-- Begin Provided material --
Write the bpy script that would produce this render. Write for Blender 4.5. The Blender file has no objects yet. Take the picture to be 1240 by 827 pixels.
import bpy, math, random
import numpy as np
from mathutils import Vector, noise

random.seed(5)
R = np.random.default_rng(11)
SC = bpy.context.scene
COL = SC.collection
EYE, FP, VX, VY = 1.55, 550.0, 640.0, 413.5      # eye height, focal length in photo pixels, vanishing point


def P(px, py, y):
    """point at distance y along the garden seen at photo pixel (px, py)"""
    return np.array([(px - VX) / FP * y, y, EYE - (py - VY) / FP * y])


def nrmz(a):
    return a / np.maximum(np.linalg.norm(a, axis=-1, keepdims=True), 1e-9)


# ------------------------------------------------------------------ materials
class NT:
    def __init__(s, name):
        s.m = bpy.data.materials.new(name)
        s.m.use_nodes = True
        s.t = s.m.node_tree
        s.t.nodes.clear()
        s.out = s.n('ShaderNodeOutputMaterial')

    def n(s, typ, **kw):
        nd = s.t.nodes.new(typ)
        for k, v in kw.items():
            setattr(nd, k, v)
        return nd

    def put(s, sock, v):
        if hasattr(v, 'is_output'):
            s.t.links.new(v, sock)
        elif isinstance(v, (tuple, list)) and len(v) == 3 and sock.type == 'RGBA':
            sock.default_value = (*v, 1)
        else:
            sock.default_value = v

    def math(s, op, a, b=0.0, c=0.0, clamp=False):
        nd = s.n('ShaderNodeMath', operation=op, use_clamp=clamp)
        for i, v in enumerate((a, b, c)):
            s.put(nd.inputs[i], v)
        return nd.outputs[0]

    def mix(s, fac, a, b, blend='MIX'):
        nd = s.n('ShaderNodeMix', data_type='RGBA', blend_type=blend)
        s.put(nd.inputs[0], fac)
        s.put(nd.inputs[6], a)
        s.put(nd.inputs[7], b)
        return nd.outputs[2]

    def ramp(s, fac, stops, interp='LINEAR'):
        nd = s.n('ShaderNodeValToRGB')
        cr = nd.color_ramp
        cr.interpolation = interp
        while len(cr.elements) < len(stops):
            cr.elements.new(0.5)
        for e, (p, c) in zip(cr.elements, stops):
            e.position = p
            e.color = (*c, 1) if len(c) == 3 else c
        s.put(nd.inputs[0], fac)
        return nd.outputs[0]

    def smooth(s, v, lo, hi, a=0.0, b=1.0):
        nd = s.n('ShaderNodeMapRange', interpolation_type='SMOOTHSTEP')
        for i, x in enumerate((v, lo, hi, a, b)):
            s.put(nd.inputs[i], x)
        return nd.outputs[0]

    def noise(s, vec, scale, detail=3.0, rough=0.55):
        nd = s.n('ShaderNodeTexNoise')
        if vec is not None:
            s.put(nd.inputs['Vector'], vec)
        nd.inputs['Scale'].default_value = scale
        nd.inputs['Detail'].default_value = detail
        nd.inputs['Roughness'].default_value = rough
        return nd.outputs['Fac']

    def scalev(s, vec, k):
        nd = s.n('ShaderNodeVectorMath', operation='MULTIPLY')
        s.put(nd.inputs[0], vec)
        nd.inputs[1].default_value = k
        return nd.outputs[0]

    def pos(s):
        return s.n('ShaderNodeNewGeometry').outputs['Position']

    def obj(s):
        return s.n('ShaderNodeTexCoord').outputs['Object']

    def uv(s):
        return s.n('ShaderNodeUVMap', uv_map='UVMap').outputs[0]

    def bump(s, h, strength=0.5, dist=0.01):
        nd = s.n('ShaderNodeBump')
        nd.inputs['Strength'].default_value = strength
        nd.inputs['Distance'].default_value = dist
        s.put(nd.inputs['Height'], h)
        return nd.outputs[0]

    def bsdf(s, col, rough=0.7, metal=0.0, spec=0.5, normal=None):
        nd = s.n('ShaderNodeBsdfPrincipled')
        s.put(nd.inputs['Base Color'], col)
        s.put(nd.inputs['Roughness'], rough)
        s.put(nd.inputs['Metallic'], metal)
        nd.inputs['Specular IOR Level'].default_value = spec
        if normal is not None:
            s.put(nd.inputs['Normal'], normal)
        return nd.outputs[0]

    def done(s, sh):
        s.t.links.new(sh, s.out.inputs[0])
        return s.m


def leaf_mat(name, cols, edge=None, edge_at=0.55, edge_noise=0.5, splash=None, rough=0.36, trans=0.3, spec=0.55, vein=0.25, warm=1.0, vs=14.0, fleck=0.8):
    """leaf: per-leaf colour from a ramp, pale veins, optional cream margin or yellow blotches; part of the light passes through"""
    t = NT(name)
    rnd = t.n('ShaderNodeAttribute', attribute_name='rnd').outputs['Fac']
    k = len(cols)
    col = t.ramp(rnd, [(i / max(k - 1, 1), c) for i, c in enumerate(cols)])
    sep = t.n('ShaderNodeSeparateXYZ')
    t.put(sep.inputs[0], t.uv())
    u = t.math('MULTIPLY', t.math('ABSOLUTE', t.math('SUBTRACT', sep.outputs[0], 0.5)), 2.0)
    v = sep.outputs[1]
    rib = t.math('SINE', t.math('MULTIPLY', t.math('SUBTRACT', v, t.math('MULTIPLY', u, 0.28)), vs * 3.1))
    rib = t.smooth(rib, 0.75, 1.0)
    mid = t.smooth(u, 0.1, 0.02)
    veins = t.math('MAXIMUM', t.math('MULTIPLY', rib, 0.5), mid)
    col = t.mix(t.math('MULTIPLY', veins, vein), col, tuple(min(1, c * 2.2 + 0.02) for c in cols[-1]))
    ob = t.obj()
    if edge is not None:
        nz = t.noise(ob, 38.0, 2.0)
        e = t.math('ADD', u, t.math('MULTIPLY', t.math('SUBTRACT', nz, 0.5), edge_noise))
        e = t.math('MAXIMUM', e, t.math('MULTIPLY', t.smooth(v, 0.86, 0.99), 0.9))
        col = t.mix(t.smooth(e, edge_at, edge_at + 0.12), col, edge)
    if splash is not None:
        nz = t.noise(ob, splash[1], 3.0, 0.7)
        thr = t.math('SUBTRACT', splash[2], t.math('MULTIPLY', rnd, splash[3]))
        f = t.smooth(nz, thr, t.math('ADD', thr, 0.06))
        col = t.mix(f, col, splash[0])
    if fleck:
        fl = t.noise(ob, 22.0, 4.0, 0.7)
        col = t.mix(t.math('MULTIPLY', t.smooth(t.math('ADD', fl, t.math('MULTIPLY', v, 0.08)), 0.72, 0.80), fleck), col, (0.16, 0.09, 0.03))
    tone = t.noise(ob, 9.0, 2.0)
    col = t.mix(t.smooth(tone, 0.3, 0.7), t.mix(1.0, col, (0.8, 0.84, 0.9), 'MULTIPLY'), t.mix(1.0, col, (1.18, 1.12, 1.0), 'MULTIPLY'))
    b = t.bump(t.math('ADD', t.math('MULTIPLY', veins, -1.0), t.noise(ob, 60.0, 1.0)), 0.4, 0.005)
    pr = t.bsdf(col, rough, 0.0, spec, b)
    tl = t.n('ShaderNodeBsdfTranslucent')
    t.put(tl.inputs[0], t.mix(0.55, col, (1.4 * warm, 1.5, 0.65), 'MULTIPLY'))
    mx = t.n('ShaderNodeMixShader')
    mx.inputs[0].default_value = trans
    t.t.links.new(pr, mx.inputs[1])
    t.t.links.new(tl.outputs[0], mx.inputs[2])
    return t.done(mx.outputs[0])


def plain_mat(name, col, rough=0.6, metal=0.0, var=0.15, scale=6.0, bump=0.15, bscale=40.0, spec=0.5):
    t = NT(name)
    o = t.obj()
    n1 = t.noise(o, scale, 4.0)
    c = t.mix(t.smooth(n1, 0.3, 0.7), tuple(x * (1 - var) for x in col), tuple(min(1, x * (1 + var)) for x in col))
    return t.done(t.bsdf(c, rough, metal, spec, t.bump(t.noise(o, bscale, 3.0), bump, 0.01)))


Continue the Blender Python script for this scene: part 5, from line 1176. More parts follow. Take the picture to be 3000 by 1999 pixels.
-- End Provided material --
▶ Problem details:
Return the entries above unchanged, starting at the first line and stopping after the line with "sock.default_value = v".

▶ Solution to the exercise:
Write the bpy script that would produce this render. Write for Blender 4.5. The Blender file has no objects yet. Take the picture to be 1240 by 827 pixels.
import bpy, math, random
import numpy as np
from mathutils import Vector, noise

random.seed(5)
R = np.random.default_rng(11)
SC = bpy.context.scene
COL = SC.collection
EYE, FP, VX, VY = 1.55, 550.0, 640.0, 413.5      # eye height, focal length in photo pixels, vanishing point


def P(px, py, y):
    """point at distance y along the garden seen at photo pixel (px, py)"""
    return np.array([(px - VX) / FP * y, y, EYE - (py - VY) / FP * y])


def nrmz(a):
    return a / np.maximum(np.linalg.norm(a, axis=-1, keepdims=True), 1e-9)


# ------------------------------------------------------------------ materials
class NT:
    def __init__(s, name):
        s.m = bpy.data.materials.new(name)
        s.m.use_nodes = True
        s.t = s.m.node_tree
        s.t.nodes.clear()
        s.out = s.n('ShaderNodeOutputMaterial')

    def n(s, typ, **kw):
        nd = s.t.nodes.new(typ)
        for k, v in kw.items():
            setattr(nd, k, v)
        return nd

    def put(s, sock, v):
        if hasattr(v, 'is_output'):
            s.t.links.new(v, sock)
        elif isinstance(v, (tuple, list)) and len(v) == 3 and sock.type == 'RGBA':
            sock.default_value = (*v, 1)
        else:
            sock.default_value = v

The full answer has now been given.